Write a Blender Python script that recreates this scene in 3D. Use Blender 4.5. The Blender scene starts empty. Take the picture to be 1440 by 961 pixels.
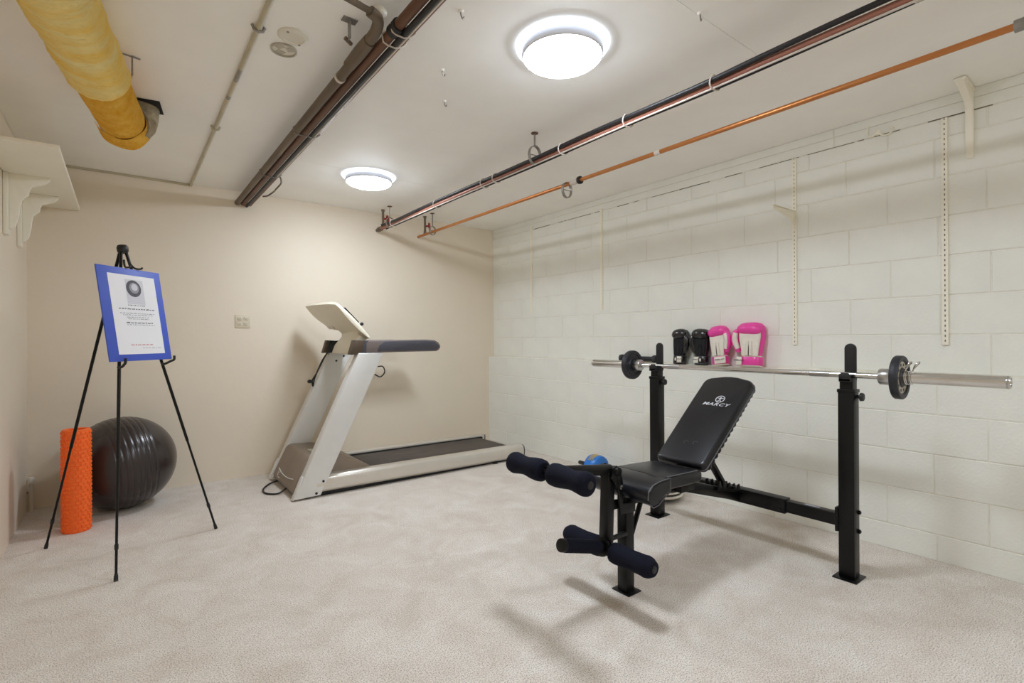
import bpy, bmesh, math, random
from mathutils import Vector, Matrix
random.seed(7)
S = bpy.context.scene
COL = S.collection
PI = math.pi

# ------------------------------------------------------------------ camera
cam_d = bpy.data.cameras.new('camera')
cam_d.sensor_width = 36.0
cam_d.lens = 712.5 / 1440 * 36
cam_d.shift_y = (480.5 - 476.6) / 1440 * -1
cam_d.clip_start = 0.05
cam = bpy.data.objects.new('camera', cam_d)
COL.objects.link(cam)
_th, _ro = math.radians(37.464), -0.005
_F = Vector((math.sin(_th), math.cos(_th), 0))
_R0, _U0 = Vector((math.cos(_th), -math.sin(_th), 0)), Vector((0, 0, 1))
_R = _R0 * math.cos(_ro) + _U0 * math.sin(_ro)
_U = -_R0 * math.sin(_ro) + _U0 * math.cos(_ro)
_m = Matrix((_R, _U, -_F)).transposed().to_4x4()
_m.translation = Vector((0, 0, 1.144))
cam.matrix_world = _m
S.camera = cam

# ------------------------------------------------------------------ world, exposure
wd = bpy.data.worlds.new('world')
S.world = wd
wd.use_nodes = True
wd.node_tree.nodes['Background'].inputs[0].default_value = (0.02, 0.02, 0.02, 1)
wd.node_tree.nodes['Background'].inputs[1].default_value = 1.0
S.view_settings.view_transform = 'Standard'
S.view_settings.look = 'None'
S.view_settings.exposure = 0.0
S.view_settings.gamma = 1.0
S.cycles.max_bounces = 16
S.cycles.diffuse_bounces = 12
LAMP = 79.0          # emission of the ceiling light diffusers
RIM = 3.0            # emission of their edge-lit rims
LAMP_COL = (0.87, 0.955, 1.06)

# ------------------------------------------------------------------ materials
def lin(c):
    def f(v):
        v /= 255.0
        return v / 12.92 if v <= 0.04045 else ((v + 0.055) / 1.055) ** 2.4
    return (f(c[0]), f(c[1]), f(c[2]), 1.0)

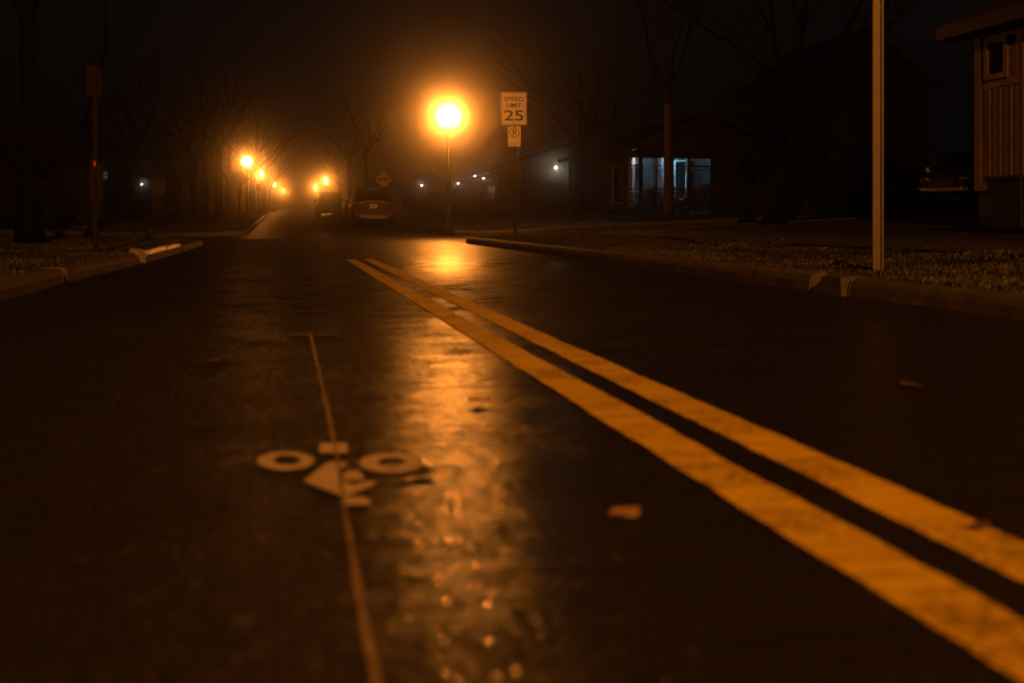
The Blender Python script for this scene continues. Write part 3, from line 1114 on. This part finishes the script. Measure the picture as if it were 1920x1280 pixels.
def gable_house(name, lab, loc, rz, w, dp, wall_h, roof_h, wallm='clap', ov=0.4, front_gable=True, group=None):
    """front wall in the local plane y=0 facing -y, x from 0 to w"""
    o = thing(name, lab, 'house', loc, rz, group)
    if front_gable:
        MB().prism([(0, -.8), (w, -.8), (w, wall_h), (w / 2, wall_h + roof_h), (0, wall_h)], 'y', 0, dp).build('wall', M[wallm], o)
        sl = math.hypot(w / 2, roof_h)
        e = ov * roof_h / (w / 2)
        MB().prism([(-ov, wall_h - e + .02), (w / 2, wall_h + roof_h + .02), (w + ov, wall_h - e + .02), (w + ov, wall_h - e + .16), (w / 2, wall_h + roof_h + .18), (-ov, wall_h - e + .16)], 'y', -ov, dp + ov).build('roof', M['shingle'], o)
        MB().prism([(-ov, wall_h - e - .06), (w / 2, wall_h + roof_h - .06), (w + ov, wall_h - e - .06), (w + ov, wall_h - e + .14), (w / 2, wall_h + roof_h + .14), (-ov, wall_h - e + .14)], 'y', -ov - .05, -ov - .004).build('fascia', M['dimtrim'], o)
    else:
        MB().prism([(0, -.8), (dp, -.8), (dp, wall_h), (dp / 2, wall_h + roof_h), (0, wall_h)], 'x', 0, w).build('wall', M[wallm], o)
        e = ov * roof_h / (dp / 2)
        MB().prism([(-ov, wall_h - e + .02), (dp / 2, wall_h + roof_h + .02), (dp + ov, wall_h - e + .02), (dp + ov, wall_h - e + .16), (dp / 2, wall_h + roof_h + .18), (-ov, wall_h - e + .16)], 'x', -ov, w + ov).build('roof', M['shingle'], o)
        MB().box(-ov, w + ov, -ov - .04, -ov - .003, wall_h - e - .04, wall_h - e + .15).build('fascia', M['dimtrim'], o)
    return o


# --- porch house with the cool light
DH = 50.0
x0, y0 = at(1172, DH)
zb = zpx(386, DH)                      # porch floor
ph = thing('porch_house', 'house with cool blue-white light inside its railed front porch', 'house', (x0, y0, zb), R(3))
PW, PD, PH_ = 8.0, 2.4, 2.45
MB().box(0.0, PW, PD, PD + 6, -1.2, 3.1).build('wall', M['porchwall'], ph)
MB().box(-.1, PW + .1, -.12, PD - .003, -.22, -.003).build('porch_floor', M['porchfloor'], ph)
MB().box(0, PW, -.02, .1, -1.2, -.225).build('porch_skirt', M['clapdark'], ph)
ap = 4.5
MB().prism([(-.5, 2.45), (ap, 4.3), (PW + .9, 2.5), (PW + .9, 2.68), (ap, 4.5), (-.5, 2.63)], 'y', -.5, PD + 6.4).build('roof', M['shingle'], ph)
MB().prism([(-.5, 2.36), (ap, 4.2), (PW + .9, 2.42), (PW + .9, 2.62), (ap, 4.42), (-.5, 2.56)], 'y', -.56, -.504).build('fascia', M['dimtrim'], ph)
MB().prism([(0.0, 2.40), (PW, 2.40), (PW, 2.5), (ap, 4.15), (0.0, 2.46)], 'y', -.10, -.02).build('gable_panel', M['clapdark'], ph)
MB().box(-.1, PW + .1, -.14, .06, 2.26, 2.455).build('porch_beam', M['clapdark'], ph)
MB().box(-.1, PW + .1, .065, PD - .003, 2.70, 2.76).build('porch_ceiling', M['porchwall'], ph)
for px_ in (0.05, 0.78, 2.35, 3.22, 4.42, PW - .1):
    MB().box(px_ - .08, px_ + .08, -.08, .055, 0, 2.258).build('porch_post', M['clapdark'], ph)
for a, c in ((0.135, 0.695), (0.865, 2.265), (2.435, 3.135), (3.305, 4.335)):
    rb = MB()
    for za_, zb_ in ((.74, .82), (.58, .63), (.20, .26), (.36, .40), (1.86, 1.92), (1.70, 1.74)):
        rb.box(a, c, -.03, .01, za_, zb_)
    rb.box((a + c) / 2 - .014, (a + c) / 2 + .014, -.022, .002, .19, 1.91)
    k = int((c - a) / .45)
    for i in range(1, k):
        xx = a + (c - a) * i / k
        rb.box(xx - .02, xx + .02, -.018, -.002, .26, .58)
    rb.build('railing', M['clapdark'], ph)
window(ph, 0.52, 1.05, .42, 1.7, PD, 'porchtrim', cross=True)
window(ph, 1.42, 1.72, .62, .78, PD, 'porchtrim', cross=False)
MB().box(.95, 1.10, PD - .9, PD - .004, 0, 2.69).build('pilaster', M['trim'], ph)
MB().box(2.66, 2.78, PD - .5, PD - .003, 0.1, 2.69).build('pilaster', M['porchtrim'], ph)
lt = MB()
for k in range(7):
    lt.box(1.15 + .14 * k, 1.17 + .14 * k, PD - .03, PD - .012, .1, .95)
    lt.box(1.12, 2.02, PD - .012, PD - .003, .16 + .12 * k, .18 + .12 * k)
lt.build('lattice', M['porchtrim'], ph)
dr = MB()
dr.box(3.40, 3.48, PD - .35, PD - .003, 0.32, 2.30)
dr.box(4.14, 4.20, PD - .35, PD - .003, 0.32, 2.30)
dr.box(3.482, 4.138, PD - .35, PD - .003, 2.23, 2.30)
dr.box(3.482, 4.138, PD - .35, PD - .003, 0.32, 0.38)
dof = dr.build('door_frame', M['trim'], ph)
MB().box(3.484, 4.136, PD - .03, PD - .002, 0.382, 2.228).build('door', M['clapdark'], dof)
window(ph, 4.36, 2.02, .22, .55, PD, 'trim', cross=False)
WHITEP = emit('white_ceiling_lamp', (0.72, 0.84, 1.0), 220.0)
CYAN = emit('cool_ceiling_lamp', (0.28, 0.76, 1.0), 300.0)
for lx, ly, gm in ((1.62, 1.2, WHITEP), (3.0, 1.25, CYAN)):
    f = MB().lathe([(.12, 2.698), (.12, 2.67), (.05, 2.65)], 14, lx, ly).build('ceiling_lamp', M['trim'], ph)
    MB().lathe([(.03, 2.44), (.09, 2.48), (.10, 2.55), (.06, 2.648)], 14, lx, ly).build('lamp_globe', gm, f)
for k in range(3):
    MB().box(5.0, 6.4, -.45 - .32 * k, -.125 - .32 * k if k else -.125, -.9, -.2 - .2 * k).build('step', M['walk'], ph)
MB().box(4.505, PW - .19, .07, PD - .004, -.002, 2.69).build('light_block_room', M['clapdark'], ph)  # closed room added to stop porch light spilling to the right
window(ph, 6.55, 1.25, .62, 1.9, .068, 'dimtrim', cross=False)

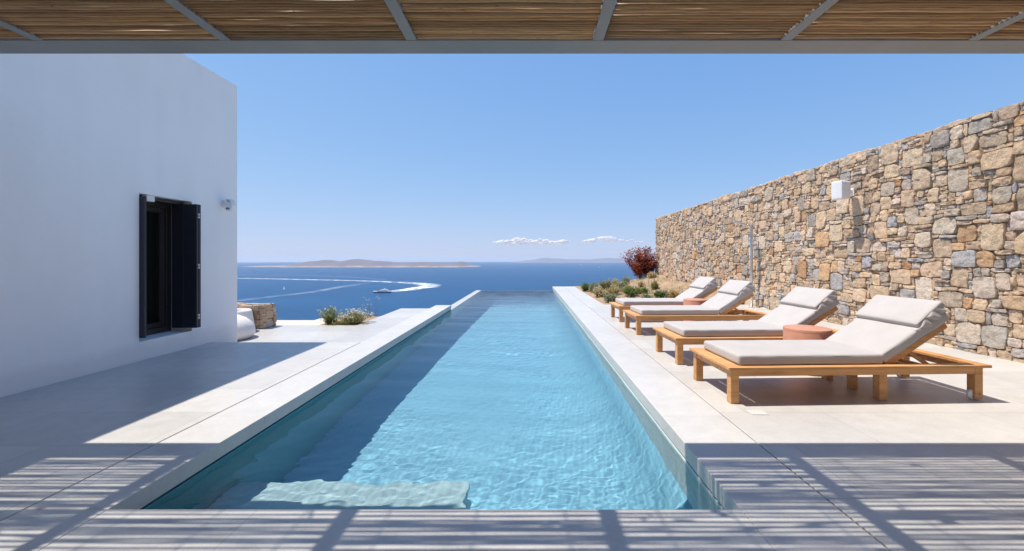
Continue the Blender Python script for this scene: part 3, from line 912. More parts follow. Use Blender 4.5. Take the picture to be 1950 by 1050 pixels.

☆ ☆ ☆ ☆

Lines from the records above that hold "Take" are the ones to list.

Write a Blender Python script that recreates this scene in 3D. Use Blender 4.5. The Blender scene starts empty. Take the picture to be 1440 by 961 pixels.
Continue the Blender Python script for this scene: part 3, from line 912. More parts follow. Use Blender 4.5. Take the picture to be 1950 by 1050 pixels.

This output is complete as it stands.